I thank the Victims’ Commissioner’s website for this example of positive obligations, because it seems obvious. One of the best-known instances of the use of violence against women victims, and the obligation to protect them, was the claim brought against the Metropolitan Police concerning the taxi driver rapist John Worboys’ victims. The Supreme Court held that the police’s significant failure properly to investigate Worboys’ actions had breached the state’s obligation to protect the women from inhuman and degrading treatment—that is, rape—within Article 3 of the European Convention on Human Rights. The question I have to ask the Minister is: would the Worboys case be possible under the Government’s proposals as they stand?

That becomes even more pertinent when one reflects on the Government’s abject failure to protect women and girls from sexual assault. We know that 20% of women have been raped or sexually assaulted as an adult, yet rape convictions continue to decrease. There were 1,917 fewer rapists convicted in the year December 2019 to December 2020 than in 2016-17—a decline of 64%—although the percentage of victims dropping out of increasingly lengthy investigations and trial processes has rocketed from 25% five years ago to 43% in 2020. The murders of Sarah Everard, Sabina Nessa and many others have reignited the national conversation about the safety of women and girls in Britain. That begs the question of the Minister: does this Queen’s Speech seriously address those concerns?

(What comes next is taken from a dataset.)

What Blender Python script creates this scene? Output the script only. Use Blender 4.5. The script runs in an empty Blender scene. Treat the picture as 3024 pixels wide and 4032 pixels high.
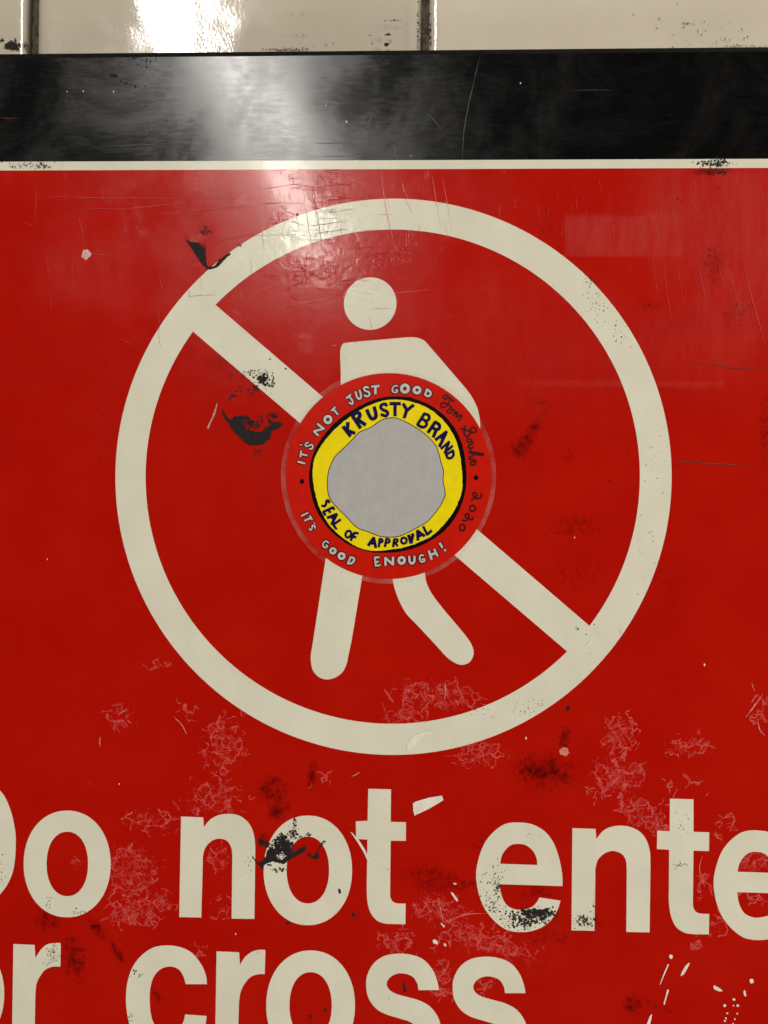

Let us look at women in prison. The right reverend Prelate the Bishop of Gloucester, who spoke about the imprisonment of women with children for non-violent offences, was absolutely correct to say that it is costly, counterproductive and cruel to them and their families. The Ministry of Justice’s 2018 Female Offender Strategy has been critiqued by the National Audit Office, and more recently the Public Accounts Committee, for its lack of value for money, lack of effectiveness and lack of durable change. Given the shortfalls of implementation to date, what steps will the MoJ take to respond to ensure that its strategy is successful in meeting its aims in the future?

Her Majesty’s Inspectorate of Prisons yesterday published a report on HMP Bronzefield, Europe’s largest female prison, finding that 65% of inmates released from there did not have sustainable accommodation when they were released, thereby increasing the likelihood that they would end up back in prison.

Black, Asian and other ethnic minority young women face greater barriers in accessing safety and support, and overlapping forms of stigma and discrimination put them at greater risk of criminalisation. Can the Minister say when Her Majesty’s Prison and Probation Service will release its new young women’s strategy, and what resources will be dedicated to its implementation and delivery? What steps will the Government take to reduce the risk of increasing levels of racial inequality and disproportionality in future, as part of their current and future legislative programme?

Finally, in this proposed legislation, will there be a scrutiny that can depend on equality impact assessments that we can see in advance? Across this House we will certainly be looking for that.